### Goal
Lines that contain the string "This" are to be copied; leave out all others.

>> Begin Data provided

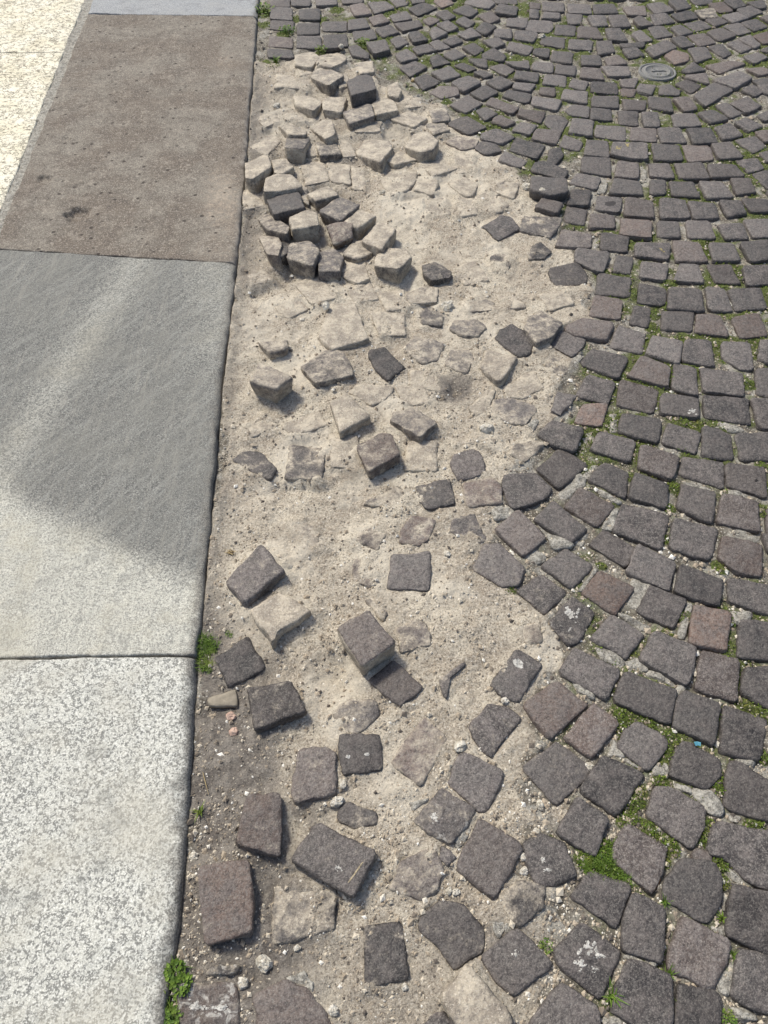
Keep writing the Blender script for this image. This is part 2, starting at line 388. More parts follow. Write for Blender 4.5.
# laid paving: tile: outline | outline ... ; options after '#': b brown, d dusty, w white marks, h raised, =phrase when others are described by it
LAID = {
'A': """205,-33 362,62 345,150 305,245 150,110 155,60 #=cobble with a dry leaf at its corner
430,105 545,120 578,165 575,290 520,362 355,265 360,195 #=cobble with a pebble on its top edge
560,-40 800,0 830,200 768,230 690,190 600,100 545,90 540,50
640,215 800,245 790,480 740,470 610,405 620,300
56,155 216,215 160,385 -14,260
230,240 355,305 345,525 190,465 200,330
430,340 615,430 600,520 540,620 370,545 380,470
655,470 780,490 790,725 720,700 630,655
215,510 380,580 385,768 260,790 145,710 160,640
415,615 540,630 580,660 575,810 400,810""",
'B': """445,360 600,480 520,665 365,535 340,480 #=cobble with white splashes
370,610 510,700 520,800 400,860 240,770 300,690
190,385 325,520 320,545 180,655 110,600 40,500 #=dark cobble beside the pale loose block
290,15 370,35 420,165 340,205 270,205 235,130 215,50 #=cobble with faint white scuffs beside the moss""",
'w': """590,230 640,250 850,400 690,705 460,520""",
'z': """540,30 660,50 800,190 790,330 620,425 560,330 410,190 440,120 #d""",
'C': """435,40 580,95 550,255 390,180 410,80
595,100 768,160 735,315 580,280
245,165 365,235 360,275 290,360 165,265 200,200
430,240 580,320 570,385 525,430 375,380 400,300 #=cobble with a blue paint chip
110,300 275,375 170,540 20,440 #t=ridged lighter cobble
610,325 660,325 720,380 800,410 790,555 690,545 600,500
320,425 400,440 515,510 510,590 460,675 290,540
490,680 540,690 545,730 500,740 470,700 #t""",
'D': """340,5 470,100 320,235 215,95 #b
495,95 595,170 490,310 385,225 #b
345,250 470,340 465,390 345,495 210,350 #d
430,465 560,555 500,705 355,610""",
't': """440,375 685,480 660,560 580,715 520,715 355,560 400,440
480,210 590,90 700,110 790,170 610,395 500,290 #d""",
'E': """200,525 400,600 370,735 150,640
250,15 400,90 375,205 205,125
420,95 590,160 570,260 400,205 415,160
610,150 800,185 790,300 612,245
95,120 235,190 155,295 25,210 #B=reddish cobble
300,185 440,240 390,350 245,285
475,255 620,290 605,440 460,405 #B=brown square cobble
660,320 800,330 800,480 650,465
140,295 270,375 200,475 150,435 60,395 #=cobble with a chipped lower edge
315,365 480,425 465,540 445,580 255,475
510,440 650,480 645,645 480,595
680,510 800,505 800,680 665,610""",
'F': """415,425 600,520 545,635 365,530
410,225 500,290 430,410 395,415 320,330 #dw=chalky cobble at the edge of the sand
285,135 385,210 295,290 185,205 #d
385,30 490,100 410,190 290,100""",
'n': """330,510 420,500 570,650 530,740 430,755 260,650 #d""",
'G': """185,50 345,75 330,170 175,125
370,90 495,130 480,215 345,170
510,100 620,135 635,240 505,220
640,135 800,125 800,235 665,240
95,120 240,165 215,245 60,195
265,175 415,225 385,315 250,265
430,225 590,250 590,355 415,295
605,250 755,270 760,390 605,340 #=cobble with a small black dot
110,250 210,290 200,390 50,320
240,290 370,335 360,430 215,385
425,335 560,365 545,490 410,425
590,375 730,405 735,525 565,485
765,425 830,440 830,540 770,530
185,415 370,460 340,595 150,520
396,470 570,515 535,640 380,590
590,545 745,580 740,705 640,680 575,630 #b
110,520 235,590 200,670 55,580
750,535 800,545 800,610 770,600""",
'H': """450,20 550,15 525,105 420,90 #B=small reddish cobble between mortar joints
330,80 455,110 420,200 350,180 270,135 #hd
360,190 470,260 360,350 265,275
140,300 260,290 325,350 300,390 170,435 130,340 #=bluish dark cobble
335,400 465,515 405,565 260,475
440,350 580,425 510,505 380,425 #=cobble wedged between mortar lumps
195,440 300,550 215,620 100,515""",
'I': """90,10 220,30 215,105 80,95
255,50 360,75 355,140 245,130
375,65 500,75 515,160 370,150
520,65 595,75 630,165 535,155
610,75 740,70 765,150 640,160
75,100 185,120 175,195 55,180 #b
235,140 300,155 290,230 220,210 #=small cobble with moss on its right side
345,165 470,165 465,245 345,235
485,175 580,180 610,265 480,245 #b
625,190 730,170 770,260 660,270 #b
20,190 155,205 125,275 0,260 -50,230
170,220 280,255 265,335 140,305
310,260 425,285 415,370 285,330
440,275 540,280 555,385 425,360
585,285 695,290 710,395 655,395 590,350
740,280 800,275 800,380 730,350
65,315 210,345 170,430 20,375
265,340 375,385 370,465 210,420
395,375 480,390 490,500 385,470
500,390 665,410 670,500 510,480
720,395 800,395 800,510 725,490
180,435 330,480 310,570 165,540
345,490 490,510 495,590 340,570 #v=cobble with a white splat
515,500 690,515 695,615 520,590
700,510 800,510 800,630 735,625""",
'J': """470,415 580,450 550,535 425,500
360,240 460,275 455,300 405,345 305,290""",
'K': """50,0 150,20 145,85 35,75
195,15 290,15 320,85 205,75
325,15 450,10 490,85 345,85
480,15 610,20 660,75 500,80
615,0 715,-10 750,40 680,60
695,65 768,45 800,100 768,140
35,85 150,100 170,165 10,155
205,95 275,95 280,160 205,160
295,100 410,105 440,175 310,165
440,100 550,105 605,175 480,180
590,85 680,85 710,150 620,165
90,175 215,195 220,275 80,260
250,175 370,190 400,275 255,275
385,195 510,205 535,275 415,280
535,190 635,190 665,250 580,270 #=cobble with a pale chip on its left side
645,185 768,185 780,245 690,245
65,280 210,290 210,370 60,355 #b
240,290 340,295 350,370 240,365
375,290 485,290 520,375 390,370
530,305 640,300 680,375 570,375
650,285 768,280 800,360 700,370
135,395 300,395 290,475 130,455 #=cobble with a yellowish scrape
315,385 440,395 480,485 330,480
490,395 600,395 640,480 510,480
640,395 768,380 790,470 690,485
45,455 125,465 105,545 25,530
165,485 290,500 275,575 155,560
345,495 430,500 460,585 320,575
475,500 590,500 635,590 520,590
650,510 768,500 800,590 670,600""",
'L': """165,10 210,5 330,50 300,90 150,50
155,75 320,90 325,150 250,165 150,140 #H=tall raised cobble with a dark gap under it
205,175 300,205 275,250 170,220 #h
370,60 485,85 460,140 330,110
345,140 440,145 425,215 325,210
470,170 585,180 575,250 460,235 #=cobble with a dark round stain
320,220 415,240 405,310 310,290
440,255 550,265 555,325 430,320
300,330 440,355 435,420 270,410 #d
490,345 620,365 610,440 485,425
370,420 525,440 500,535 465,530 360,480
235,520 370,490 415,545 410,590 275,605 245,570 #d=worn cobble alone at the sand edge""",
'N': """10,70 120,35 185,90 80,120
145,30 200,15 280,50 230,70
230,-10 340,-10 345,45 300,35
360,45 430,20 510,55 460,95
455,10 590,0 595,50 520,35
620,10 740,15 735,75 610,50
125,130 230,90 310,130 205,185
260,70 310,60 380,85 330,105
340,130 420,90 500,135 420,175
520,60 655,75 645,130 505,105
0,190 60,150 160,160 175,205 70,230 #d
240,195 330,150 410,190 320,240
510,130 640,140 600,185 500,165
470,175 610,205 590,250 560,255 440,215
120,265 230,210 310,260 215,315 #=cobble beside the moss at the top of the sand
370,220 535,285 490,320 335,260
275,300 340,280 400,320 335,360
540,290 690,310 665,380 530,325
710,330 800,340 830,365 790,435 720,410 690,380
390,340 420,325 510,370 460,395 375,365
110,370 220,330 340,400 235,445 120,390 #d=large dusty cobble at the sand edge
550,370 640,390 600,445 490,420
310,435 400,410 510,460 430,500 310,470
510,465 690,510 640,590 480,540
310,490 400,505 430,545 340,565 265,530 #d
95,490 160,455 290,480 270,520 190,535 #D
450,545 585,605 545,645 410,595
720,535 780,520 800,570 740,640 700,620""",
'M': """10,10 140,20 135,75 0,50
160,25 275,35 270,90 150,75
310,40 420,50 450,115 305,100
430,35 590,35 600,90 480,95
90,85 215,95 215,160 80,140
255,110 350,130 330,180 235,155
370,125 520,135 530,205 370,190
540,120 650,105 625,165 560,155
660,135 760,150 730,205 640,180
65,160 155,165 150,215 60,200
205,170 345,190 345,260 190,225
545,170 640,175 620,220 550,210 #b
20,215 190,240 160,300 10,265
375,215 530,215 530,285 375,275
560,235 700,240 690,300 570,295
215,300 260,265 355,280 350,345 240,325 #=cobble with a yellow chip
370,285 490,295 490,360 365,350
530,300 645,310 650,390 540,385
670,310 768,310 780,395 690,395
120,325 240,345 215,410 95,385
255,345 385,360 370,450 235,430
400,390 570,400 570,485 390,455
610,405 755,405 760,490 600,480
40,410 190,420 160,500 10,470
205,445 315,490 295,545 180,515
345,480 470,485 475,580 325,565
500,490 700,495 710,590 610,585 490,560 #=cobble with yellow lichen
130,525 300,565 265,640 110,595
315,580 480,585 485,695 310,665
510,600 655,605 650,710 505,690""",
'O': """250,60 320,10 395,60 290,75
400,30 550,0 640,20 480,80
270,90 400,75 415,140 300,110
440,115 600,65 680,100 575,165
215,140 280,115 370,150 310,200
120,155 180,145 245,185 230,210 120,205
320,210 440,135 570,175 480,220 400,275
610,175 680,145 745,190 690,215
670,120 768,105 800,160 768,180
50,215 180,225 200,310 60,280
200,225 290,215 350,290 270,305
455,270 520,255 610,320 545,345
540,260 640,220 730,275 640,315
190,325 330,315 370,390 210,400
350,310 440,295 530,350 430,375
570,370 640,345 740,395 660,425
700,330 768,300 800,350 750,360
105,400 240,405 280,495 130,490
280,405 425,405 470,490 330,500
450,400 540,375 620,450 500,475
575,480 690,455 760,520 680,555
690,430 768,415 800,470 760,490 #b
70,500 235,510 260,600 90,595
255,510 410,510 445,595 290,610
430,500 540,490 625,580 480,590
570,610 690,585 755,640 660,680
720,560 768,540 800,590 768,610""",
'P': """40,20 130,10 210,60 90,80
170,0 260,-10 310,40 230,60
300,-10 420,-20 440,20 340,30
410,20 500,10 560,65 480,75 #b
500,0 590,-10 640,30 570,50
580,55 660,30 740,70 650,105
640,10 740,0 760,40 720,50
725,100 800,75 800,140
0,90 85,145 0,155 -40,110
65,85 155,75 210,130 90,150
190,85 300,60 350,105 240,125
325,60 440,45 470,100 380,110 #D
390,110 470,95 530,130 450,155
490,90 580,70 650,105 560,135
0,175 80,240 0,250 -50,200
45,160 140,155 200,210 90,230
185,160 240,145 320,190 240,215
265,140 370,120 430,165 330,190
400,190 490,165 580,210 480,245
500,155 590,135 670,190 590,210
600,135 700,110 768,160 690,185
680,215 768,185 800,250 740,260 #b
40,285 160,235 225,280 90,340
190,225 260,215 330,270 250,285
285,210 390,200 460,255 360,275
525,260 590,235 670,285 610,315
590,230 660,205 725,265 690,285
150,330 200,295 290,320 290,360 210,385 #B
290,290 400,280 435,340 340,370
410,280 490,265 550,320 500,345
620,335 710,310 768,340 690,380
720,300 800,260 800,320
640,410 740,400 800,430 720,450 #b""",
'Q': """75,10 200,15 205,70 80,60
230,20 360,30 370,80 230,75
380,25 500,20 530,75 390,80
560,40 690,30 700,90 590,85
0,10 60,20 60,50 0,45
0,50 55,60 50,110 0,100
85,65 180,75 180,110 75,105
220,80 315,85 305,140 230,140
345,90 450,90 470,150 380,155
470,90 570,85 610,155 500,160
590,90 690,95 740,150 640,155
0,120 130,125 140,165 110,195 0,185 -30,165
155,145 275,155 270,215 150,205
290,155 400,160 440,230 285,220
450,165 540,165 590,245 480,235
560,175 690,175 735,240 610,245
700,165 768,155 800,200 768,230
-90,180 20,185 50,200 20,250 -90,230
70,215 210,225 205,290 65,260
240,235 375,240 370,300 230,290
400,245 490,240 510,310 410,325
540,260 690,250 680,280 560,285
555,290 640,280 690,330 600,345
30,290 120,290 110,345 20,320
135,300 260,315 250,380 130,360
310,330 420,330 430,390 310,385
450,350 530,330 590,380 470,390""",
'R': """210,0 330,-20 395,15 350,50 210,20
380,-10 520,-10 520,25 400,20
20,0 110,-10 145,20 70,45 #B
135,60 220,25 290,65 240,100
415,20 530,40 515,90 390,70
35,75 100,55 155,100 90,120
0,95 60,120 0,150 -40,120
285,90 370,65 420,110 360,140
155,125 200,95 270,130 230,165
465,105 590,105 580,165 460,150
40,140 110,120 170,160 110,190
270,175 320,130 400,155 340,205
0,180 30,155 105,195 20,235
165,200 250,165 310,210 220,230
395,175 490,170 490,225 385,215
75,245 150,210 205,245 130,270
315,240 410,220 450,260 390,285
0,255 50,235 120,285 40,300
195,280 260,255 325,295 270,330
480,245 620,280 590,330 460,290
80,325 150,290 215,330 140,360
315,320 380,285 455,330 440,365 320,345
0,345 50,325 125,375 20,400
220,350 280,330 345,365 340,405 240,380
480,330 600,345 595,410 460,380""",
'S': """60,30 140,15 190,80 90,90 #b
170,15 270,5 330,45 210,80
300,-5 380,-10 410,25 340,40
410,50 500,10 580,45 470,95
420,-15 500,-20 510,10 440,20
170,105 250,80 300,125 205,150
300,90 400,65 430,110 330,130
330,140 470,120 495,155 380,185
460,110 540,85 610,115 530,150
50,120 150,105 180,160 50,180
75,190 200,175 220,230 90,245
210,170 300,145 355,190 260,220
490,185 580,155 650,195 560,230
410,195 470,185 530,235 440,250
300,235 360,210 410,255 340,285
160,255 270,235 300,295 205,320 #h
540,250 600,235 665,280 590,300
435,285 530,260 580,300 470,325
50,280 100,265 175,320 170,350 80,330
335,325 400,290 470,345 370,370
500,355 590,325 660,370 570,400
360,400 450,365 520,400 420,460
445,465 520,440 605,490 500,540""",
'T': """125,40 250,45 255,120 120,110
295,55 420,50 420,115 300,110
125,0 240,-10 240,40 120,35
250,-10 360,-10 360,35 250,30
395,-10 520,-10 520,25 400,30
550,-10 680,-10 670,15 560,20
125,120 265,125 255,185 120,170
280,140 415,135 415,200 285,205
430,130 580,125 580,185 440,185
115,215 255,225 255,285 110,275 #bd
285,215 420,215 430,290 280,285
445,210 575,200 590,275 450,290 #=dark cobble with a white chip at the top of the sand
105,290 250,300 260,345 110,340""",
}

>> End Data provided
>> Begin Data provided

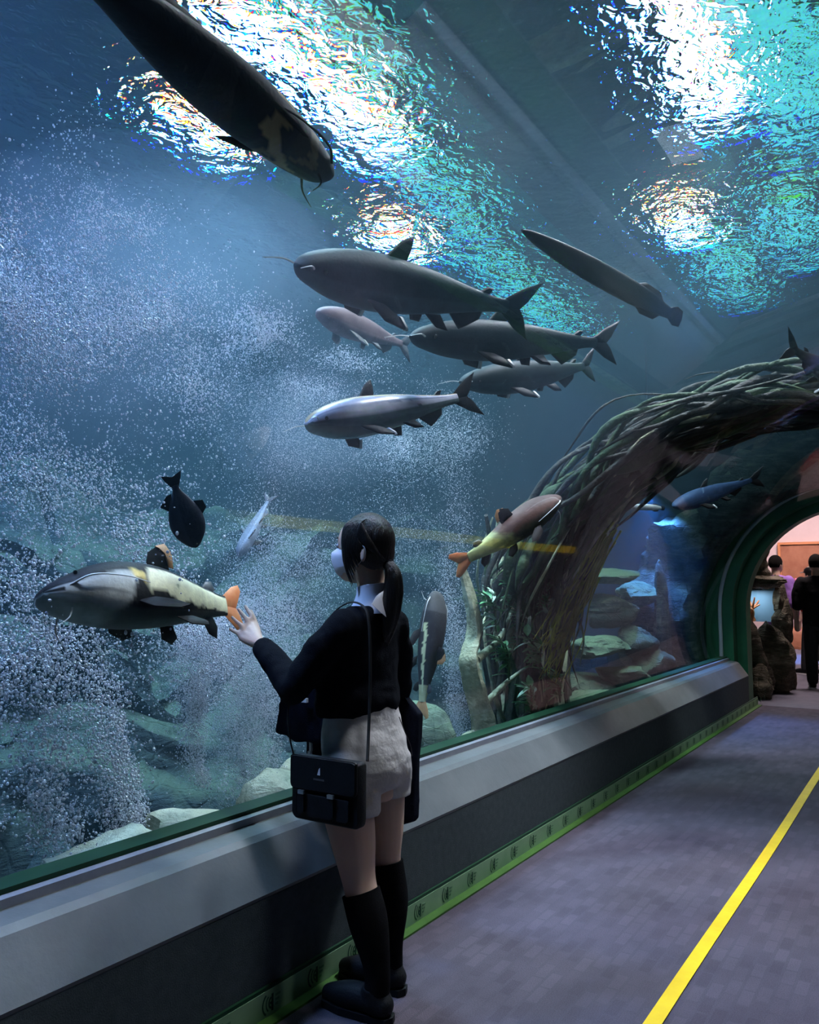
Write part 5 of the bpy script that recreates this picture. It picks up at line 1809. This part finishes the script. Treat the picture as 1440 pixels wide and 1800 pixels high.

>> End Data provided

### The output
Keep writing the Blender script for this image. This is part 2, starting at line 388. More parts follow. Write for Blender 4.5.
Write part 5 of the bpy script that recreates this picture. It picks up at line 1809. This part finishes the script. Treat the picture as 1440 pixels wide and 1800 pixels high.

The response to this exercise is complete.